- [EXERCISE INSTRUCTIONS]
Restate word for word the lines that begin the listing and end with the line holding "mb.build('strap', M_rope, mac, mo)".
BEGIN AVAILABLE DATA
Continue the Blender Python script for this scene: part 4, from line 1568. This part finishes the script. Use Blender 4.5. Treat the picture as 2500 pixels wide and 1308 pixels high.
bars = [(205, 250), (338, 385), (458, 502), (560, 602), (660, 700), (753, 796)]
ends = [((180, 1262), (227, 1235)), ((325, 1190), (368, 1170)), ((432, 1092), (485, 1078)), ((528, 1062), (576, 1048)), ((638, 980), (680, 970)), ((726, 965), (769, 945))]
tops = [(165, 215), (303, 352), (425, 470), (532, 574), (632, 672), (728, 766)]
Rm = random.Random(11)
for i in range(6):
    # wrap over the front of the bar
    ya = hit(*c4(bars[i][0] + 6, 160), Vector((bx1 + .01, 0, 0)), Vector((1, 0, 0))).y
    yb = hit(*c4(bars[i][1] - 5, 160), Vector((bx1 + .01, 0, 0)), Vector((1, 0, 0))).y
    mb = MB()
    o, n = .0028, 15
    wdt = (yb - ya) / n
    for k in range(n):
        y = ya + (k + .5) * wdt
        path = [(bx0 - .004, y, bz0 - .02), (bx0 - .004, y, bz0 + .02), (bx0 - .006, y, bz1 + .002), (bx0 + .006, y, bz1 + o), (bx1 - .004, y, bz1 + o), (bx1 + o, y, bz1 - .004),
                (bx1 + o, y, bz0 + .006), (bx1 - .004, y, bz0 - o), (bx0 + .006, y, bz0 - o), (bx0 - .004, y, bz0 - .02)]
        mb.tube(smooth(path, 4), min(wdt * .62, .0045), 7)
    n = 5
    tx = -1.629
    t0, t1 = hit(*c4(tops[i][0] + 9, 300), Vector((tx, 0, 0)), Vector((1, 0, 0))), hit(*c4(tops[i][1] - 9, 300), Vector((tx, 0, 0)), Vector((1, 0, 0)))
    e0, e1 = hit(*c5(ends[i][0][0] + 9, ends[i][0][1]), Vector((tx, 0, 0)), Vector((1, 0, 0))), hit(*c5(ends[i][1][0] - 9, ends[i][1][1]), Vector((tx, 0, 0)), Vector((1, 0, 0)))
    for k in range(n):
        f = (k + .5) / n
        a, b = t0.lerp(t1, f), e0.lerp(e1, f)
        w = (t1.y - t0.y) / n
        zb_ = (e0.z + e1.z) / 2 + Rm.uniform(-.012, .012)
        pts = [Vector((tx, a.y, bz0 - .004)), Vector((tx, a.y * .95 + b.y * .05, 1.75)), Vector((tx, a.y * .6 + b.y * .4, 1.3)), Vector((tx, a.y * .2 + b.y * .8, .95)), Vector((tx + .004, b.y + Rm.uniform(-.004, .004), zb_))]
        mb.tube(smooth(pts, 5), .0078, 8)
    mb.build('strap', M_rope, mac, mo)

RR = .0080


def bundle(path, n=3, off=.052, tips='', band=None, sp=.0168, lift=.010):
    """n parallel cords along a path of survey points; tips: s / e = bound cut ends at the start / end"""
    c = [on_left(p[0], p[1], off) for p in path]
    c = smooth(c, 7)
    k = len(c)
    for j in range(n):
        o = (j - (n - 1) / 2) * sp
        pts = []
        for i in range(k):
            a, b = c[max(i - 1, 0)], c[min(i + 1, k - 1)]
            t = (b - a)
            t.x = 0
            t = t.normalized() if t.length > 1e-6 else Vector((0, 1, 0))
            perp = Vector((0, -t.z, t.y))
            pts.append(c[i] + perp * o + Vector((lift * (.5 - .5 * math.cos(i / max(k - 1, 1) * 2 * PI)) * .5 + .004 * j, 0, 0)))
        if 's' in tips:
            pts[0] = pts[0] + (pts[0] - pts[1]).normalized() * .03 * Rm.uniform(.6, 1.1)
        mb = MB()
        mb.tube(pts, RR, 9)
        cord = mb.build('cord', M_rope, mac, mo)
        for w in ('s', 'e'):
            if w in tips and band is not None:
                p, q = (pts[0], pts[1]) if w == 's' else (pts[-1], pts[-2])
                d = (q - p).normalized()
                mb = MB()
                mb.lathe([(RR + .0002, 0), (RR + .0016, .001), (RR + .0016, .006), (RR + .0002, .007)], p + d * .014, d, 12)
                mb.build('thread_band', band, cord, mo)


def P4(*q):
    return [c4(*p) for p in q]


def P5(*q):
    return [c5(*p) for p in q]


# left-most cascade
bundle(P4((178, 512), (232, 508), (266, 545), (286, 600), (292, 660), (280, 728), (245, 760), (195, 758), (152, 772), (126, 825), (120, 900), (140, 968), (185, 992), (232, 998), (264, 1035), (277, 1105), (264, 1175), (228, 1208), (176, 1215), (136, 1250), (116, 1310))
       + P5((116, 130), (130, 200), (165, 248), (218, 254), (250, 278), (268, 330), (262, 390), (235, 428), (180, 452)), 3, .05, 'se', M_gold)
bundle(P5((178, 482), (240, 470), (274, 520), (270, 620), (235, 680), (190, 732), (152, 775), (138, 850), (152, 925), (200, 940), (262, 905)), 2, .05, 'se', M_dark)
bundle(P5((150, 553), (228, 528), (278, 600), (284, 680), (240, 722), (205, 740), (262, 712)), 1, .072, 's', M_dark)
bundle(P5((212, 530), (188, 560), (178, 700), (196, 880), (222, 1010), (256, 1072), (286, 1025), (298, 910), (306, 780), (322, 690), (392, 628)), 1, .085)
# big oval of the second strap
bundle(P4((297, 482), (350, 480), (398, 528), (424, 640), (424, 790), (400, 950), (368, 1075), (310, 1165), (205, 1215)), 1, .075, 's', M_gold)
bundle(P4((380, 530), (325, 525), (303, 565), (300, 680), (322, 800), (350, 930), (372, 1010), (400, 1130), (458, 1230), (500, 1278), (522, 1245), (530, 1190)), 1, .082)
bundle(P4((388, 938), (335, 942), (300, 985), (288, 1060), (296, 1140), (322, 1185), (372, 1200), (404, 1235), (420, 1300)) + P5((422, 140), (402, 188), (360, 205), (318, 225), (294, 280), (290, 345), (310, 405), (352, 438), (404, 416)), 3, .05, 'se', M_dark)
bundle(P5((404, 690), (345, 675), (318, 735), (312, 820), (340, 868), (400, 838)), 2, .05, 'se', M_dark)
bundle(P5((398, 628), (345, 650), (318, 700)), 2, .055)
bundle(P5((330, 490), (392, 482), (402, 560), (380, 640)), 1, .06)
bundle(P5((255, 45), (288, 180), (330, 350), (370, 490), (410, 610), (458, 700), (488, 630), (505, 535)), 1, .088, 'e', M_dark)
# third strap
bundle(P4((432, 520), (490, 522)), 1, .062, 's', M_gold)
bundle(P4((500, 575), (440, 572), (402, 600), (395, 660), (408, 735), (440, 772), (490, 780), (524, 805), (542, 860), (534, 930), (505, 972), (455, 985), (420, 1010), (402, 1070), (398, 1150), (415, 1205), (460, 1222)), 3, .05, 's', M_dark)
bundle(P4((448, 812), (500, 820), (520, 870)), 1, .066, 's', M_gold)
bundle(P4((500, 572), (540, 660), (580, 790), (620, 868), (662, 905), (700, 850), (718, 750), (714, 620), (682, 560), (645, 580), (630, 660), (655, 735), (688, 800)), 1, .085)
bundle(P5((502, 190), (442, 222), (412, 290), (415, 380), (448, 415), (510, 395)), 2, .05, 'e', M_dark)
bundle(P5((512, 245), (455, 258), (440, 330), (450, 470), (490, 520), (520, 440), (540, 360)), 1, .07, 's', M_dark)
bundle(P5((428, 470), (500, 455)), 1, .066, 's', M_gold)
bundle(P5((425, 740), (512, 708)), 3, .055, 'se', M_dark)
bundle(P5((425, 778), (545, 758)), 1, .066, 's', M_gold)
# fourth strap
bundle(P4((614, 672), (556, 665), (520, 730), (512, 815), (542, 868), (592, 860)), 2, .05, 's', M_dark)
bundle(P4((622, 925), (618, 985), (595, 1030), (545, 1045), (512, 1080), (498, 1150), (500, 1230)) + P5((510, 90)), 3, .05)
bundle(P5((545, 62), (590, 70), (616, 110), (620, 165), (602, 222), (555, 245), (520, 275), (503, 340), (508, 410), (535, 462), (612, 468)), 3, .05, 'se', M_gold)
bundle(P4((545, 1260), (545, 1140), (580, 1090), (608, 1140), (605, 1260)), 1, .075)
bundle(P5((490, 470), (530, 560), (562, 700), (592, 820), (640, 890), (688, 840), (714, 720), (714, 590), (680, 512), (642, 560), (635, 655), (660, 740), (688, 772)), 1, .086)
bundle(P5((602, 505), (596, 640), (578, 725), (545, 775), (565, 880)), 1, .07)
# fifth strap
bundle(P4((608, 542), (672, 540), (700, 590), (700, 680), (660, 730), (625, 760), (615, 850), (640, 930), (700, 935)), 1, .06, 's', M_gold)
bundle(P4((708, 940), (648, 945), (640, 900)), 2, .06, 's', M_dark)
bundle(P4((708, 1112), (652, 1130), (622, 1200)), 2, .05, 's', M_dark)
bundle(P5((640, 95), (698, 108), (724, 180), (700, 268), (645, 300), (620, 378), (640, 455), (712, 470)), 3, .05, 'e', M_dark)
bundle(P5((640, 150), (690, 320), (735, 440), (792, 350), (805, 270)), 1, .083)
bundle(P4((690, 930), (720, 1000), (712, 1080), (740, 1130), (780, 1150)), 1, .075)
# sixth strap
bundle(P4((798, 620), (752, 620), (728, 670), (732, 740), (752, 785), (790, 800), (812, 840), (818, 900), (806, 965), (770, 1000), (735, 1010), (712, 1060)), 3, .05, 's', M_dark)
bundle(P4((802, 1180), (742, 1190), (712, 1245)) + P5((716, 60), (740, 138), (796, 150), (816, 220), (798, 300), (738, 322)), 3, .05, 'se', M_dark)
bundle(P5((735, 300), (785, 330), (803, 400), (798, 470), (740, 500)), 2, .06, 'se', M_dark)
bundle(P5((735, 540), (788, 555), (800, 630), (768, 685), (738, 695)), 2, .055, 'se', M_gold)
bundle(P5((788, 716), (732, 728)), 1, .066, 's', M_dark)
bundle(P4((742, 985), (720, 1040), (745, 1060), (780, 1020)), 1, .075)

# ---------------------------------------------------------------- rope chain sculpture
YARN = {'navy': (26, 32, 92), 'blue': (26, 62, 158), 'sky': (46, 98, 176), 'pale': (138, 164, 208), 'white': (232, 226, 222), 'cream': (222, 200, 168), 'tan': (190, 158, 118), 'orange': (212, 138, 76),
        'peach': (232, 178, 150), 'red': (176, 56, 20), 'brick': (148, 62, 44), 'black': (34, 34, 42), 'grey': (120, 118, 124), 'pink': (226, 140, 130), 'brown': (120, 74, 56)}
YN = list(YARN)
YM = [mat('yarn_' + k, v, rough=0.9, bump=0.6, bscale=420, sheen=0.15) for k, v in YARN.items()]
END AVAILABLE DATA
- [RIGHT ANSWER]
Continue the Blender Python script for this scene: part 4, from line 1568. This part finishes the script. Use Blender 4.5. Treat the picture as 2500 pixels wide and 1308 pixels high.
bars = [(205, 250), (338, 385), (458, 502), (560, 602), (660, 700), (753, 796)]
ends = [((180, 1262), (227, 1235)), ((325, 1190), (368, 1170)), ((432, 1092), (485, 1078)), ((528, 1062), (576, 1048)), ((638, 980), (680, 970)), ((726, 965), (769, 945))]
tops = [(165, 215), (303, 352), (425, 470), (532, 574), (632, 672), (728, 766)]
Rm = random.Random(11)
for i in range(6):
    # wrap over the front of the bar
    ya = hit(*c4(bars[i][0] + 6, 160), Vector((bx1 + .01, 0, 0)), Vector((1, 0, 0))).y
    yb = hit(*c4(bars[i][1] - 5, 160), Vector((bx1 + .01, 0, 0)), Vector((1, 0, 0))).y
    mb = MB()
    o, n = .0028, 15
    wdt = (yb - ya) / n
    for k in range(n):
        y = ya + (k + .5) * wdt
        path = [(bx0 - .004, y, bz0 - .02), (bx0 - .004, y, bz0 + .02), (bx0 - .006, y, bz1 + .002), (bx0 + .006, y, bz1 + o), (bx1 - .004, y, bz1 + o), (bx1 + o, y, bz1 - .004),
                (bx1 + o, y, bz0 + .006), (bx1 - .004, y, bz0 - o), (bx0 + .006, y, bz0 - o), (bx0 - .004, y, bz0 - .02)]
        mb.tube(smooth(path, 4), min(wdt * .62, .0045), 7)
    n = 5
    tx = -1.629
    t0, t1 = hit(*c4(tops[i][0] + 9, 300), Vector((tx, 0, 0)), Vector((1, 0, 0))), hit(*c4(tops[i][1] - 9, 300), Vector((tx, 0, 0)), Vector((1, 0, 0)))
    e0, e1 = hit(*c5(ends[i][0][0] + 9, ends[i][0][1]), Vector((tx, 0, 0)), Vector((1, 0, 0))), hit(*c5(ends[i][1][0] - 9, ends[i][1][1]), Vector((tx, 0, 0)), Vector((1, 0, 0)))
    for k in range(n):
        f = (k + .5) / n
        a, b = t0.lerp(t1, f), e0.lerp(e1, f)
        w = (t1.y - t0.y) / n
        zb_ = (e0.z + e1.z) / 2 + Rm.uniform(-.012, .012)
        pts = [Vector((tx, a.y, bz0 - .004)), Vector((tx, a.y * .95 + b.y * .05, 1.75)), Vector((tx, a.y * .6 + b.y * .4, 1.3)), Vector((tx, a.y * .2 + b.y * .8, .95)), Vector((tx + .004, b.y + Rm.uniform(-.004, .004), zb_))]
        mb.tube(smooth(pts, 5), .0078, 8)
    mb.build('strap', M_rope, mac, mo)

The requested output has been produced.